The working paper of my new article “Institutions, Incentives, and Consumer Bankruptcy Reform” is now available. You can download it from SSRN or BEPress. This is the article of mine that was referenced to yesterday in Leslie Eaton’s article in the New York Times on the bankruptcy reform legislation.
Here’s the Abstract:
Consumer bankruptcy filing rates have soared during the past 25 years. From 225,000 filings in 1979, consumer bankruptcies topped 1.5 million during 2004. This relentless upward trend is striking in light of the generally high prosperity, low interest rates, and low unemployment during that period. This anomaly of ever-upward bankruptcy filing rates during a period of economic prosperity had spurred calls to reform the Bankruptcy Code to place new conditions on bankruptcy relief. Although bankruptcy reform has drawn broad bipartisan support on Capitol Hill, these proposals have proven controversial within the academy. Critics have argued that these reforms are unnecessary and punitive, and that private market adjustments such as higher interest rates and more restrictive credit rationing are suitable policy responses.
Scholars have previously identified two models of the consumer bankruptcy process, the traditional “distress” model and the economic “incentives” model. Neither, however, can explain the observed bankruptcy filing patterns of recent decades. This article offers a new model of consumer bankruptcy rooted in New Institutional Economics that explains the rise in consumer bankruptcy filings as reflecting changes in the institutions, incentives, and constraints surrounding the consumer bankruptcy filing decision. It is argued that this new model of consumer bankruptcy is both theoretically and empirically superior to the traditional model.

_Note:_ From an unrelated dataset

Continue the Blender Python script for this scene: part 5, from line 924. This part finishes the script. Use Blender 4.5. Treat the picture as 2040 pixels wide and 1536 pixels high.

This article identifies three institutional factors that can explain the observed rise in bankruptcy filings over the past several decades: (1) A change in the relative economic costs and benefits associated with filing bankruptcy; (2) A change in social norms regarding bankruptcy; and (3) Changes in the nature of consumer credit, toward more national and impersonal forms of consumer credit. It is argued that all of these factors tend to increase the incentives for filing bankruptcy or reduce the constraints imposed on filing bankruptcy. The result has been to increase the equilibrium level of bankruptcy filings in America.
Finally, the article briefly discusses some policy implications of the model presented here, focusing most specifically on the proposals contained in the Bankruptcy Reform Act that Congress is again considering, but also addressing more far-reaching proposals, such efforts to reverse changes in social norms or proposals to allow contracting-around the mandatory discharge provision of current law.